News

Small Epiphanies

By Pastor Emily Johnson, Interim at Grace Lutheran Church, Lincoln

Probably around the three-year mark in my first call, I asked a seasoned colleague how they knew when it was time for a new call. Their answer: “you’ll just know.” While this wasn’t the answer I was hoping for (I wanted a little more certainty) it didn’t necessarily surprise me. The call to ministry and the whole seminary process had been an education in waiting for that moment of clarity from God, and while I’d hoped to be done with that for a while it seemed like I was back to waiting on God.

At first “you’ll just know” didn’t seem helpful, but then it made me realize that to know when it was time for a new call I would have to pay attention – pay attention to God, to my congregation, to myself. The church practices this kind of active waiting and watching during Advent and we don’t go back to Ordinary Time (the green season) until after Epiphany when we celebrate the clear revelation of Jesus. The magi spent years watching the skies and when they saw the star they just knew, this was the star for which they had been waiting.

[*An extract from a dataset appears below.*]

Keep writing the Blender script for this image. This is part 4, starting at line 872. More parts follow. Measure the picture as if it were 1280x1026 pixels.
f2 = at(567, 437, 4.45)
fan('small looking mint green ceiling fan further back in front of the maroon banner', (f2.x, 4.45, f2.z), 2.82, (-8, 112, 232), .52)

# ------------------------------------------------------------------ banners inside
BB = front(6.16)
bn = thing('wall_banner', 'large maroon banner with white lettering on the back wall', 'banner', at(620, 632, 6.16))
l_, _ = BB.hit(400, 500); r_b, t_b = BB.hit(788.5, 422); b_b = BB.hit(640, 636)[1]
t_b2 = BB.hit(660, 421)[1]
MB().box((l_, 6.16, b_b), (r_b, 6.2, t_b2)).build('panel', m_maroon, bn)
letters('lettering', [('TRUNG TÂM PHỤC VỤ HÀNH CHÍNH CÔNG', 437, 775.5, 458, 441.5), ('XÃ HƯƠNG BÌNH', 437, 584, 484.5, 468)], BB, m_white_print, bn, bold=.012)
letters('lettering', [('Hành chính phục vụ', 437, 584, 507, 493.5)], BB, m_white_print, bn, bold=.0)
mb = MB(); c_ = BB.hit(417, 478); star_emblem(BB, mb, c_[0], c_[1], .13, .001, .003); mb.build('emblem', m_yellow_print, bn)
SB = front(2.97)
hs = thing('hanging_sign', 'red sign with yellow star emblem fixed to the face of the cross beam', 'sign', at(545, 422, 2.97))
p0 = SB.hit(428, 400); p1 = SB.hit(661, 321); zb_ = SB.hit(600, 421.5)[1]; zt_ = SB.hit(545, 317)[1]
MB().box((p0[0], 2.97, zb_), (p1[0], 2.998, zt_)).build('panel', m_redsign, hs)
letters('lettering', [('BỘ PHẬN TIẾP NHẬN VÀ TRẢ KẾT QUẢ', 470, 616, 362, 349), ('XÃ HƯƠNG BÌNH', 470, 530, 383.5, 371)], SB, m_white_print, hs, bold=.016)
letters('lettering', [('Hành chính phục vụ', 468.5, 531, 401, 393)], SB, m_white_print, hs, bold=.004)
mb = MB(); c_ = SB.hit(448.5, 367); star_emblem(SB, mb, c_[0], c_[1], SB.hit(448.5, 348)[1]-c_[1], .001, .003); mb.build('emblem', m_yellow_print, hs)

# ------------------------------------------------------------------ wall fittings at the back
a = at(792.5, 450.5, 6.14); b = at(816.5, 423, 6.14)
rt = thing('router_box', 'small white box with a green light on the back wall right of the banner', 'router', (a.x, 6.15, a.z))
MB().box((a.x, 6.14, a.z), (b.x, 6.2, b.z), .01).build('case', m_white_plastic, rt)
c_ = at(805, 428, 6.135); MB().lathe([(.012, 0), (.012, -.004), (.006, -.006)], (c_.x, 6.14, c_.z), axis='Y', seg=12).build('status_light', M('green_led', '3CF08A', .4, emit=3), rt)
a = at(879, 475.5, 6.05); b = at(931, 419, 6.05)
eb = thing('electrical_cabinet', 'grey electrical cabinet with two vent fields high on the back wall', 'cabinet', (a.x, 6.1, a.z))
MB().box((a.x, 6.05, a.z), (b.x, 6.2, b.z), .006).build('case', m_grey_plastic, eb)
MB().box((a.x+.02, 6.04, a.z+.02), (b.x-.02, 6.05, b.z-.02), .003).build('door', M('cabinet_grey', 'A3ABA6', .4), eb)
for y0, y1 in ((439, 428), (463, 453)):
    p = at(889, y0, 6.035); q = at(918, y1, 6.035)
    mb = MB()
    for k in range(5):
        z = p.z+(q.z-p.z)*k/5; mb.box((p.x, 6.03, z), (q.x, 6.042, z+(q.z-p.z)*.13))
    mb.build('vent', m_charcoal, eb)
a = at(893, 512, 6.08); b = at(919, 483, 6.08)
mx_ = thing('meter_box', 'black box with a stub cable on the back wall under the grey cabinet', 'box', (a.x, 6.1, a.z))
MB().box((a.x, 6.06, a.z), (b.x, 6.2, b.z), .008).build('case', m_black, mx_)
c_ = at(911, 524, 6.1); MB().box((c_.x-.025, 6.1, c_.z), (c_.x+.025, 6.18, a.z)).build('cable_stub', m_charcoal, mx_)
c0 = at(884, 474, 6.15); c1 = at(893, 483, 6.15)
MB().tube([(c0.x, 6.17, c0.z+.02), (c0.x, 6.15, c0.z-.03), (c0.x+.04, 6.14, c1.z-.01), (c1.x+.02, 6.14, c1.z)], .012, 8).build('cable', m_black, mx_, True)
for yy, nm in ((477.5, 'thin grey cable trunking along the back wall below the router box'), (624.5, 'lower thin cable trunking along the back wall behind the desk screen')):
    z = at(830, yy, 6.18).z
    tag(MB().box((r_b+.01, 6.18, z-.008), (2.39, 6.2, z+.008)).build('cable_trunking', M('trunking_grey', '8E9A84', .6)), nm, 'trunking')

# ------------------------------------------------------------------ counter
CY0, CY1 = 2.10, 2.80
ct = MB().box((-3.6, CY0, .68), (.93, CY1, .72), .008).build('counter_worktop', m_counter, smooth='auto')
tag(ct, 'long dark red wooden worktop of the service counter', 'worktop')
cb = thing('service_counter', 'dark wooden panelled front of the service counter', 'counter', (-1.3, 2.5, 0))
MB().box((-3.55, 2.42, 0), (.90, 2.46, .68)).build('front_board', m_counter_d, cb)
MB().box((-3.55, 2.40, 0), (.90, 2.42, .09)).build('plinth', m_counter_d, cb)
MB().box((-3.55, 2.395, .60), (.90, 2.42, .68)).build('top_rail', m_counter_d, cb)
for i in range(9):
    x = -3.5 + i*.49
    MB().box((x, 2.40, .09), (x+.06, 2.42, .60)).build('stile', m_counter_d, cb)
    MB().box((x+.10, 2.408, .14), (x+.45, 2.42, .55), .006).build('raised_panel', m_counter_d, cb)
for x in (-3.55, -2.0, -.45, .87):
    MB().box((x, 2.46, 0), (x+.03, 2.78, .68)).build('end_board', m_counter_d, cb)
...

Of course, our epiphanies are rarely as clear as a star marking the way but are rather more often the sum of a bunch of small things. That’s how it was for me anyway, while I wasn’t always on high alert, I kept my ear tuned for where God was calling me next and for five more years that call was to my first call congregation, but then the signs started coming, and I just knew, just like my colleague had said.

What surprised me the most in the leading up to that knowing, and the ensuing transition, was how big of a role my other vocations played in the discernment process. My vocation as a pastor yes, but also my vocation as a new mother, my vocation as a spouse, my vocation as a daughter, each had a significant role to play in guiding me to my next call and through the transition of saying good bye to a beloved congregation and embarking out on a new adventure. Now I find myself in the season after Epiphany, finding God revealed in new places again and again, soon it will become ordinary I suppose, and then I will start watching and waiting, but for now I will enjoy seeing again with new eyes all the revelations of God in our midst.